**RECORD EXTRACTS:**
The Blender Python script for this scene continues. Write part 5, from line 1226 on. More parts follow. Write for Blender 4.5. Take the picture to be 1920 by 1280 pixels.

==

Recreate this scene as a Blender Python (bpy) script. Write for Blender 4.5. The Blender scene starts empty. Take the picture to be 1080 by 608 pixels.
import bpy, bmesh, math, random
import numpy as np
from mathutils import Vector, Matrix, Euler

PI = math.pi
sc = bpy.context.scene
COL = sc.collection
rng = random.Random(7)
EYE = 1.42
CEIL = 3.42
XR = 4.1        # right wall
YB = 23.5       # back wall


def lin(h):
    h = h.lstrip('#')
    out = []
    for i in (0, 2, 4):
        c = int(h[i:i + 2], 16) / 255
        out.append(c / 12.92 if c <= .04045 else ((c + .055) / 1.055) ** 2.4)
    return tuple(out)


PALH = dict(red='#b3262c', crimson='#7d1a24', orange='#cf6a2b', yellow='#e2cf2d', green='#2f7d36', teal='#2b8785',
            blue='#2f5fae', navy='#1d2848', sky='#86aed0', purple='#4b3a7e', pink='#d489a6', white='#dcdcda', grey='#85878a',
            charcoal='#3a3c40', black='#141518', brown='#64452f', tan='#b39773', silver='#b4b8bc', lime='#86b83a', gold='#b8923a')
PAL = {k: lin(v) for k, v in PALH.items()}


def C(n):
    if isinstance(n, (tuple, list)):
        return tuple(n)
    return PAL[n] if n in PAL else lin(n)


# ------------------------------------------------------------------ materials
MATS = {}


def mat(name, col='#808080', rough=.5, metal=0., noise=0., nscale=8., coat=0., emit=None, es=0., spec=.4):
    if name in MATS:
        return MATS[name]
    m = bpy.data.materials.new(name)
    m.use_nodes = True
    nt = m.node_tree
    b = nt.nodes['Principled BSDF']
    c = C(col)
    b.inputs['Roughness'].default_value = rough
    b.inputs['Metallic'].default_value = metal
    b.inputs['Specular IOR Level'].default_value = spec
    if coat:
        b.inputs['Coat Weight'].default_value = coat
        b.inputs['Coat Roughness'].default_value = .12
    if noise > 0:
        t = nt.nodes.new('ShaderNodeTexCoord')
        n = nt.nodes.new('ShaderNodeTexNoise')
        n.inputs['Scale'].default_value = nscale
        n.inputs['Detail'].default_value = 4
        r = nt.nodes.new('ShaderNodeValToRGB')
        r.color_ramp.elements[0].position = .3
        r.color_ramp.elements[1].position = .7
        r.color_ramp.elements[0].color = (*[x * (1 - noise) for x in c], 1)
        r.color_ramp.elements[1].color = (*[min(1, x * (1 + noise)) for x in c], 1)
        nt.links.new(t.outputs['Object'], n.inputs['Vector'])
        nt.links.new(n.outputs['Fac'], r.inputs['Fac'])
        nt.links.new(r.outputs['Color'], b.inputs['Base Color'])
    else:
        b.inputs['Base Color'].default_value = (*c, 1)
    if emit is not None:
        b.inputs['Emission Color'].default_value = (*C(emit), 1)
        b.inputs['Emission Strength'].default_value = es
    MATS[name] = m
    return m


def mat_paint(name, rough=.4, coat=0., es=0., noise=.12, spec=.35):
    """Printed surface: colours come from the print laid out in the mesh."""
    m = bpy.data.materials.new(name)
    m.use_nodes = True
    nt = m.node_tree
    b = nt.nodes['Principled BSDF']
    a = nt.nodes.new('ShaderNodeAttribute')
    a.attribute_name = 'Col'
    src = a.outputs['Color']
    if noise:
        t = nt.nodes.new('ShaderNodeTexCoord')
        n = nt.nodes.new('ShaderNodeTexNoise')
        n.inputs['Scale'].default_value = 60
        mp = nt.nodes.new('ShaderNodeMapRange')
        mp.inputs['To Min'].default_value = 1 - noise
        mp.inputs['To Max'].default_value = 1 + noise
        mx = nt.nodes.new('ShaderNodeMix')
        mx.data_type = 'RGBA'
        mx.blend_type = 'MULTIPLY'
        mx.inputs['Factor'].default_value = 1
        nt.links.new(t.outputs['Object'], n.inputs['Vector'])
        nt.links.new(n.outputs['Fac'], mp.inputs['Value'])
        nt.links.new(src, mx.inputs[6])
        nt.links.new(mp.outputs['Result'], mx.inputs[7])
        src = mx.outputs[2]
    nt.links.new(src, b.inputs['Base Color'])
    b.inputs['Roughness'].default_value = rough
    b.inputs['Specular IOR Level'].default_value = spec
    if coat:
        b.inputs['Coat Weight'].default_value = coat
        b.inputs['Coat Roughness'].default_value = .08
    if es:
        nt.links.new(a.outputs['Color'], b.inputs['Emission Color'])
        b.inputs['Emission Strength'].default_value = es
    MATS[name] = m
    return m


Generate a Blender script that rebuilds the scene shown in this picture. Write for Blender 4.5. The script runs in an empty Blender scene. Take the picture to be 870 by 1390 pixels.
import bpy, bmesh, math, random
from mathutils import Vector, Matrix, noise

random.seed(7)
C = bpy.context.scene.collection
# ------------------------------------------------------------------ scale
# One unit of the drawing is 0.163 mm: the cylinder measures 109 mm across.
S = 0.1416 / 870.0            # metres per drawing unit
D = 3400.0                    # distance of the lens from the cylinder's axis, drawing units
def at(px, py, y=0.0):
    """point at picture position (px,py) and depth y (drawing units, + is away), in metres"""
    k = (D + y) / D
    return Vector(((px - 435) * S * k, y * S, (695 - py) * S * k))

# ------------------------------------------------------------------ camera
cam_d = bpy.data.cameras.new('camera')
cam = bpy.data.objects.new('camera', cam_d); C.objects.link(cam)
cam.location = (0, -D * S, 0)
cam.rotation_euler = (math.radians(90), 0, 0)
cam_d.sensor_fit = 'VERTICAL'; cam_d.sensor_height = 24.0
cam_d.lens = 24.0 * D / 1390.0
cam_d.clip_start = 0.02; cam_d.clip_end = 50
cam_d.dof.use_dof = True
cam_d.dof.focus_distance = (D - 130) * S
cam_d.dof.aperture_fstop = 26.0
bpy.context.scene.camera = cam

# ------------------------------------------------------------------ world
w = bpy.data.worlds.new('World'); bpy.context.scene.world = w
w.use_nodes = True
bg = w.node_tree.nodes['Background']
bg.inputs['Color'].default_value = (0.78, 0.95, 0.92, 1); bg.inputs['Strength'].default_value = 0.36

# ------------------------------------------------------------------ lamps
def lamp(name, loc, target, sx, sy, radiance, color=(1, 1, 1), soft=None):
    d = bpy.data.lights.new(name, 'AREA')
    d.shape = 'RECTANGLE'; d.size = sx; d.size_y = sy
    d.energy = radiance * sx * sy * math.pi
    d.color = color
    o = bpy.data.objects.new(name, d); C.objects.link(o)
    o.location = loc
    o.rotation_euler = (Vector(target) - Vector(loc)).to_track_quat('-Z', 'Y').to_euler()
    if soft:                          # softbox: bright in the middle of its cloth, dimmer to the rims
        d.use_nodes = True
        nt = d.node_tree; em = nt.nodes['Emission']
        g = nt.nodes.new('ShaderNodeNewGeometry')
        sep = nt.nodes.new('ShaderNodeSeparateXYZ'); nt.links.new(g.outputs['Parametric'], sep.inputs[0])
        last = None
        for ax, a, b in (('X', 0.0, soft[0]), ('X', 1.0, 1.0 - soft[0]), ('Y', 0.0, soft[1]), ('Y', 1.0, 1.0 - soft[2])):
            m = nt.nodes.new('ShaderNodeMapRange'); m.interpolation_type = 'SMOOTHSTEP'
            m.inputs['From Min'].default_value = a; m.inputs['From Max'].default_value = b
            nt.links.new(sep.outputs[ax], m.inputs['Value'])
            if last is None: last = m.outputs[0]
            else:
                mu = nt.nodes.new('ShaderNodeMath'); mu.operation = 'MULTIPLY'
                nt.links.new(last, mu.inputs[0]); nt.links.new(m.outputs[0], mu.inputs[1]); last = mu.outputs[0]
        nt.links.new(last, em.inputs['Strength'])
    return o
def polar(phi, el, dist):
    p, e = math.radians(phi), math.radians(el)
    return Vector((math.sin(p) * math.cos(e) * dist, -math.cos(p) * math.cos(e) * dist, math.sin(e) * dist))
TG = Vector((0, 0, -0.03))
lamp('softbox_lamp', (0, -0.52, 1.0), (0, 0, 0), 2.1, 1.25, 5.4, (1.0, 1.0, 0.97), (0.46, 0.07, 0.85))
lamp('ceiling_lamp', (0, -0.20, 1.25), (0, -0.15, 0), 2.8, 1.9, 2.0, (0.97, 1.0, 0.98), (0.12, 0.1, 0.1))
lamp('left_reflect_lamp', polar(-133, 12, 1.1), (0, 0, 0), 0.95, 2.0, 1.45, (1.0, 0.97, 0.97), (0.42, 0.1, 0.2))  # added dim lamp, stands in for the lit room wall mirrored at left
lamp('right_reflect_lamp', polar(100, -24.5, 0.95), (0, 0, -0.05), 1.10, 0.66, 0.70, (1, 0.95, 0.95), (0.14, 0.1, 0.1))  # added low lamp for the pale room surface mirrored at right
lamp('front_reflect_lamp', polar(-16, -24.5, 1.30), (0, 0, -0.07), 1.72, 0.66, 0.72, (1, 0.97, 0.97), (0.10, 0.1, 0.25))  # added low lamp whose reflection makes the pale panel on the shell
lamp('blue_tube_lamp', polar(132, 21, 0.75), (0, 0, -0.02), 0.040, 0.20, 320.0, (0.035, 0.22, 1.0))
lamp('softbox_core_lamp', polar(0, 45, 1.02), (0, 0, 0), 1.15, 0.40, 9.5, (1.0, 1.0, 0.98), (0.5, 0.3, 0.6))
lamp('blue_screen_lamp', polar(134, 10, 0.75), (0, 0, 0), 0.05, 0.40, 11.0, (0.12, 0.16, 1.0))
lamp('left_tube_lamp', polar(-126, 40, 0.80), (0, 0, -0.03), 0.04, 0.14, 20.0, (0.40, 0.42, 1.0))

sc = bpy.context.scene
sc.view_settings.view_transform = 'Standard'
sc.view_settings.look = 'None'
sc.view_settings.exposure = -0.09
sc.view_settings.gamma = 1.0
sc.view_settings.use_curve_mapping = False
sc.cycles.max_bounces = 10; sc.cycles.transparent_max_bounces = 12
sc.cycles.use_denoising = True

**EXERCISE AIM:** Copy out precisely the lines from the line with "Generate a Blender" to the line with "bg.inputs['Color'].default_value = (0.78, 0.95, 0.92, 1);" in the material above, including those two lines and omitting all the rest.

**RESPONSE TO THIS TASK:**
Generate a Blender script that rebuilds the scene shown in this picture. Write for Blender 4.5. The script runs in an empty Blender scene. Take the picture to be 870 by 1390 pixels.
import bpy, bmesh, math, random
from mathutils import Vector, Matrix, noise

random.seed(7)
C = bpy.context.scene.collection
# ------------------------------------------------------------------ scale
# One unit of the drawing is 0.163 mm: the cylinder measures 109 mm across.
S = 0.1416 / 870.0            # metres per drawing unit
D = 3400.0                    # distance of the lens from the cylinder's axis, drawing units
def at(px, py, y=0.0):
    """point at picture position (px,py) and depth y (drawing units, + is away), in metres"""
    k = (D + y) / D
    return Vector(((px - 435) * S * k, y * S, (695 - py) * S * k))

# ------------------------------------------------------------------ camera
cam_d = bpy.data.cameras.new('camera')
cam = bpy.data.objects.new('camera', cam_d); C.objects.link(cam)
cam.location = (0, -D * S, 0)
cam.rotation_euler = (math.radians(90), 0, 0)
cam_d.sensor_fit = 'VERTICAL'; cam_d.sensor_height = 24.0
cam_d.lens = 24.0 * D / 1390.0
cam_d.clip_start = 0.02; cam_d.clip_end = 50
cam_d.dof.use_dof = True
cam_d.dof.focus_distance = (D - 130) * S
cam_d.dof.aperture_fstop = 26.0
bpy.context.scene.camera = cam

# ------------------------------------------------------------------ world
w = bpy.data.worlds.new('World'); bpy.context.scene.world = w
w.use_nodes = True
bg = w.node_tree.nodes['Background']
bg.inputs['Color'].default_value = (0.78, 0.95, 0.92, 1); bg.inputs['Strength'].default_value = 0.36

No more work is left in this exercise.